Nevertheless, there was an air of honesty in the way the words were spoken by new coach, former captain and club legend Antonio Conte. Those words were never meant to belittle the club or the players, but to enforce change for the better; the team would have to grow and improve tenfold in order to prove it’s worth to the fans and the club’s name.

Such an attitude imparted a desire to work, to make up for their deficiencies and the way they were viewed by their fans, that inspired the team to over-produce what would normally be expected of them. So different from other coaches, Conte imparted a crucial sense of modesty that ensured the expectations placed on the team were aptly managed; they were not likely to win anything, but there was no harm in trying and seeing what they ended up with anyway.

To try, and try they did. Empowered by having nothing to lose and with an acknowledgement of their shortcomings, while their opponents sat basking in the glory of their triumph the previous season, Juventus rallied while the Rossoneri fell into decay, their vision clouded by their apparent strength in allowing Milan icon Andrea Pirlo to depart for a new challenge with the dark horses. What a decision that turned out to be, as crucially were the failures to find suitable alternatives to ageing players such as Clarence Seedorf, Massimo Ambrosini, Mark van Bommel and Alessandro Nesta.

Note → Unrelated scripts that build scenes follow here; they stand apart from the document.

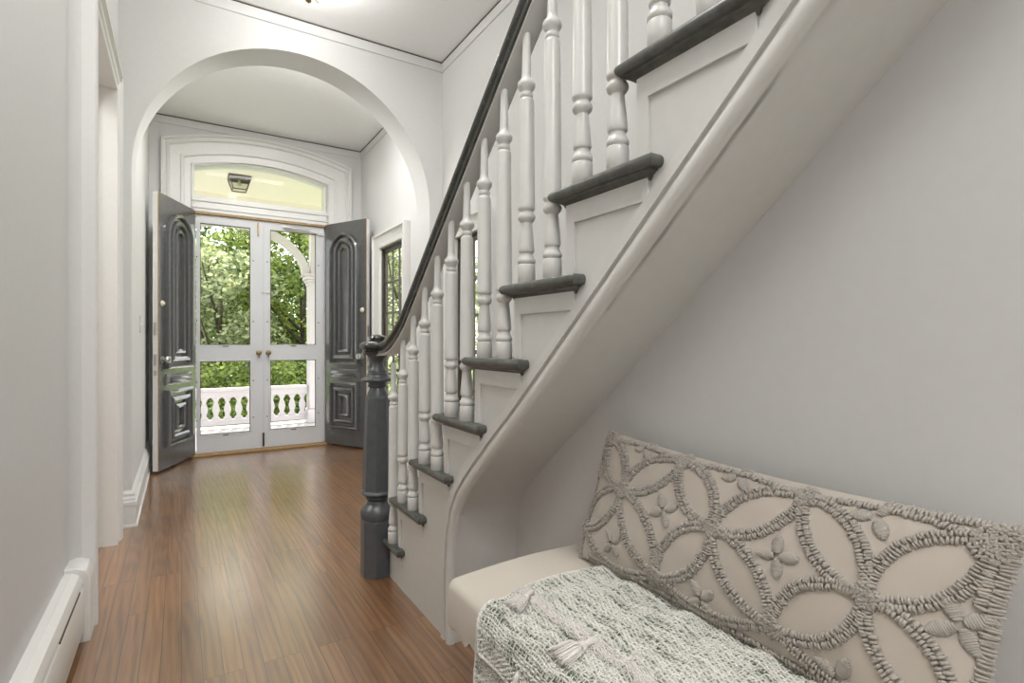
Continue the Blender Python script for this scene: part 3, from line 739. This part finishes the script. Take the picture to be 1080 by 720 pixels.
# yarn tufting: rows of small loops following petal outlines
NODES = {}  # filled below (u, v)
NODES = dict(TL=(.029, .321), LB=(.004, .080), N1=(.132, .211), N2=(.287, .323), N4=(.283, .046), N3=(.409, .200), N5=(.572, .318), N7=(.559, .064), N6=(.708, .182), TR=(.838, .314), BR=(.832, .055))
tm = MB(); rng = random.Random(3)
def loop_row(pts, width, step=.0056, rad=.0024, jit=.0014, ht=.0068):
    """pts: list of (u,v). small arched yarn loops lying across the line"""
    P_ = [Vector(p) for p in pts]; acc = 0; nxt = 0
    for i in range(len(P_)-1):
        a, b = P_[i], P_[i+1]; L = (b-a).length
        if L < 1e-9: continue
        d = (b-a)/L; n = Vector((-d.y, d.x))
        while nxt <= acc+L:
            c = a+d*(nxt-acc); w = width*(.9+.25*rng.random()); ang = rng.uniform(-.25, .25)
            nn = n*math.cos(ang)+d*math.sin(ang); c = c+Vector((rng.uniform(-jit, jit), rng.uniform(-jit, jit)))
            q = []
            for k in range(6):
                t = k/5*2-1; uv = c+nn*(w/2*t); q.append(psurf(uv.x, uv.y, 1, -.001+ht*(1-t*t)**.5*rng.uniform(.85, 1.15)))
            tm.tube(q, rad*rng.uniform(.85, 1.15), 5, cap=True); nxt += step*rng.uniform(.85, 1.15)
        acc += L
def cord(pts, w=.010, gap=.0105):
    # two rows side by side
    P_ = [Vector(p) for p in pts]; A_, B_ = [], []
    for i, p in enumerate(P_):
        d = (P_[min(i+1, len(P_)-1)]-P_[max(i-1, 0)]).normalized(); n = Vector((-d.y, d.x)); A_.append(p+n*gap/2); B_.append(p-n*gap/2)
    loop_row(A_, w); loop_row(B_, w)
def petal(a, b, hw=.046, ins=.0):
    a, b = Vector(a), Vector(b); d = b-a; n = Vector((-d.y, d.x)).normalized()
    for s in (1, -1):
        pts = []
        for k in range(19):
            t = k/18; pts.append(a+d*t+n*(s*hw*(math.sin(PI*t)**.75)))
        pts = [p for p in pts if -.006 < p.y < PW+.006 and -.006 < p.x < PL+.006]
        if len(pts) > 2: cord(pts)
for a, b, hw in (('N1','TL',.036), ('N1','N2',.036), ('N1','N4',.040), ('N1','LB',.036), ('N3','N2',.040), ('N3','N5',.040), ('N3','N4',.042), ('N3','N7',.040), ('N6','N5',.040), ('N6','N7',.044), ('N6','TR',.044), ('N6','BR',.040)):
    petal(NODES[a], NODES[b], hw)
def arc_between(a, b, sag, one=False):
    a, b = Vector(a), Vector(b); d = b-a; n = Vector((-d.y, d.x)).normalized()
    (loop_row if one else cord)([a+d*(k/16)+n*sag*math.sin(PI*k/16) for k in range(17)], .010)
arc_between(NODES['TL'], NODES['N2'], .010, True); arc_between(NODES['N2'], NODES['N5'], .010, True); arc_between(NODES['N5'], NODES['TR'], .012, True)
arc_between(NODES['LB'], NODES['N4'], -.046); arc_between(NODES['N4'], NODES['N7'], -.034); arc_between(NODES['N7'], NODES['BR'], -.040)
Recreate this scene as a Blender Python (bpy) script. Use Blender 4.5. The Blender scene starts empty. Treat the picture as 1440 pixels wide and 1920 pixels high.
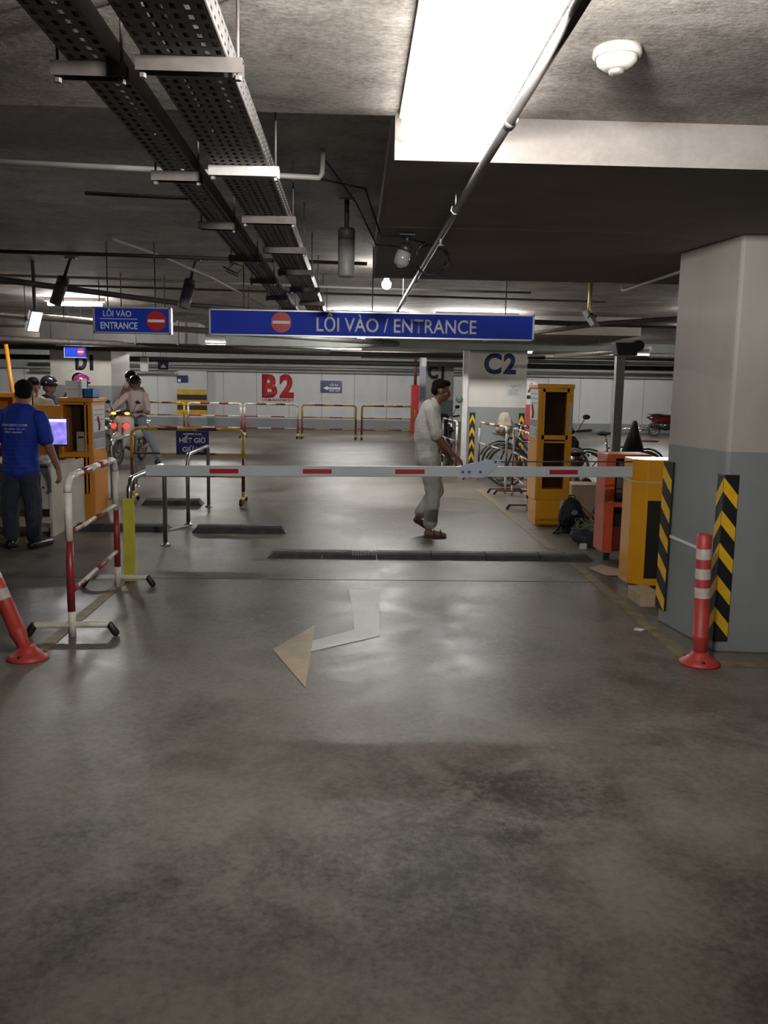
import bpy, bmesh, math, random
from math import sin, cos, pi, radians as R
from mathutils import Vector as V, Matrix as M, noise
from mathutils.bvhtree import BVHTree
random.seed(7)
SC = bpy.context.scene
COL = SC.collection
# ------------------------------------------------------------------ camera, world, exposure
cd = bpy.data.cameras.new('camera'); cam = bpy.data.objects.new('camera', cd); COL.objects.link(cam); SC.camera = cam
F = 1630.0
cd.sensor_fit = 'VERTICAL'; cd.sensor_height = 24.0; cd.lens = 24.0*F/1920.0; cd.clip_start = .05; cd.clip_end = 200
PITCH = math.atan2(232, F); YAW = math.atan2(60, math.hypot(F, 232))
cam.matrix_world = M.Translation((0, 0, 1.55)) @ M.Rotation(-YAW, 4, 'Z') @ M.Rotation(pi/2-PITCH, 4, 'X') @ M.Rotation(0.017, 4, 'Z')
w = bpy.data.worlds.new('world'); SC.world = w; w.use_nodes = True
w.node_tree.nodes['Background'].inputs[0].default_value = (.5, .5, .55, 1)
w.node_tree.nodes['Background'].inputs[1].default_value = 0.0
SC.view_settings.view_transform = 'Standard'; SC.view_settings.look = 'None'
SC.view_settings.exposure = 0.1; SC.view_settings.gamma = 1.0; SC.view_settings.use_curve_mapping = False
SC.cycles.max_bounces = 8; SC.cycles.diffuse_bounces = 5
SC.cycles.use_denoising = True
# lamps of the place and the added glow panel: (x, y, z, half length, along, strength)
E_NEAR, E_BULB, E_TUBE, E_GLOW_PANEL = 1500.0, 260.0, 100.0, 10.0

# ------------------------------------------------------------------ materials
MATS = {}
def mat(name, col, rough=.6, metal=0, var=.12, scale=6, bump=0, emit=0, spec=.5, detail=6, stretch=(1, 1, 1), coat=0):
    if name in MATS: return MATS[name]
    m = bpy.data.materials.new(name); m.use_nodes = True; nt = m.node_tree; b = nt.nodes['Principled BSDF']
    b.inputs['Roughness'].default_value = rough; b.inputs['Metallic'].default_value = metal
    b.inputs['Specular IOR Level'].default_value = spec; b.inputs['Coat Weight'].default_value = coat
    c = tuple(col)+(1,)
    tc = nt.nodes.new('ShaderNodeTexCoord'); mp = nt.nodes.new('ShaderNodeMapping'); mp.inputs['Scale'].default_value = stretch
    nt.links.new(tc.outputs['Object'], mp.inputs[0])
    n = nt.nodes.new('ShaderNodeTexNoise'); n.inputs['Scale'].default_value = scale; n.inputs['Detail'].default_value = detail
    nt.links.new(mp.outputs[0], n.inputs['Vector'])
    r = nt.nodes.new('ShaderNodeValToRGB'); r.color_ramp.elements[0].position = .3; r.color_ramp.elements[1].position = .7
    r.color_ramp.elements[0].color = tuple(v*(1-var) for v in col)+(1,); r.color_ramp.elements[1].color = tuple(min(1, v*(1+var)) for v in col)+(1,)
    nt.links.new(n.outputs[0], r.inputs[0]); nt.links.new(r.outputs[0], b.inputs['Base Color'])
    if bump:
        bp = nt.nodes.new('ShaderNodeBump'); bp.inputs['Strength'].default_value = bump; bp.inputs['Distance'].default_value = .01
        nt.links.new(n.outputs[0], bp.inputs['Height']); nt.links.new(bp.outputs[0], b.inputs['Normal'])
    if emit:
        nt.links.new(r.outputs[0], b.inputs['Emission Color']); b.inputs['Emission Strength'].default_value = emit
    MATS[name] = m; return m
def emat(name, col, s):
    m = bpy.data.materials.new(name); m.use_nodes = True; b = m.node_tree.nodes['Principled BSDF']
    b.inputs['Base Color'].default_value = tuple(col)+(1,); b.inputs['Emission Color'].default_value = tuple(col)+(1,); b.inputs['Emission Strength'].default_value = s
    MATS[name] = m; return m
def nodes(m):
    nt = m.node_tree
    def N(t, **k):
        n = nt.nodes.new('ShaderNode'+t)
        for a, v in k.items():
            if a.startswith('i'): n.inputs[int(a[1:])].default_value = v
            else: setattr(n, a, v)
        return n
    return nt, N, lambda a, b: nt.links.new(a, b)
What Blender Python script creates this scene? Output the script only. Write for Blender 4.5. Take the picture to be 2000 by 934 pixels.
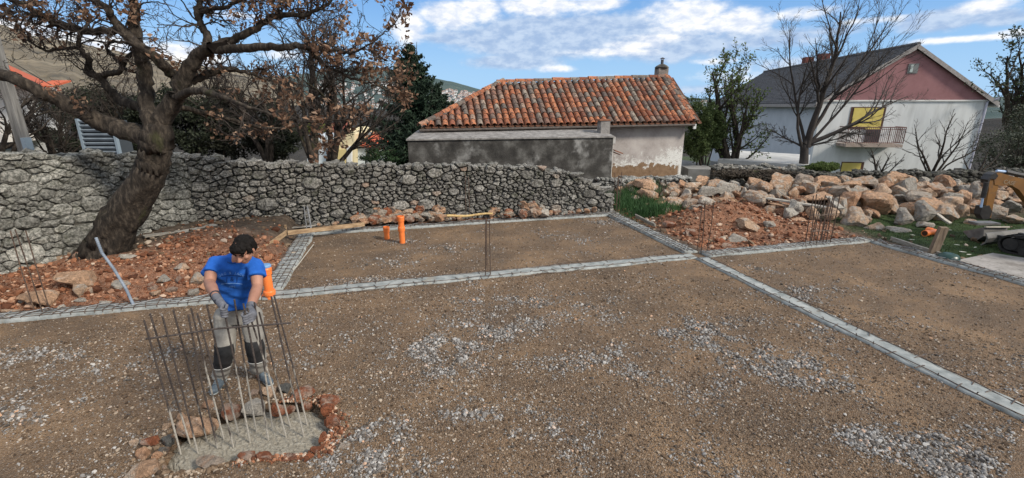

Milan, inadequately equipped from a squad level, were made to suffer as the season progressed.

Naturally, while a mindset of humility helped, heart and spirit were not going to win Juve the title alone; reinforced by an intelligent transfer campaign that also netted Arturo Vidal, Stephan Lichtsteiner, Mirko Vucinic and Martin Caceres alongside metronome Pirlo, these inductees soon became acquainted with the essence of wearing the club’s shirt at the inspired opening ceremony of the new Juventus Stadium, the first structure to be owned exclusively by an Italian club independent of the town’s council.

The rest is now history; aided by Milan’s persistent injury crisis as well as a fair bit of good old luck, Juventus worked their tails off to capitalize on the former champion’s odd slip-up in gifting their fans a renewed sense of pride in calling the team theirs.

The Bianconeri would not have achieved their highs this season without first having to go through the lows of the past six years. While the new Italian champions can boast of having a character of iron forged in the furnaces of fire surrounding Calciopoli, the face of adversity was obviously newer to Milan, who were not prepared for the sudden materialization of competition that dared to challenge their might.

Driven on by a small group of players who represented the heart of Juventus and aided by new members who did not want to leave without first writing history afresh, the rest is history as the team now basks in the adulation of their fans. With Champions League football beckoning, the players will do well not to have forgotten where they have come from, as the Scudetto looks to beckon in the start of a new winning cycle for the club.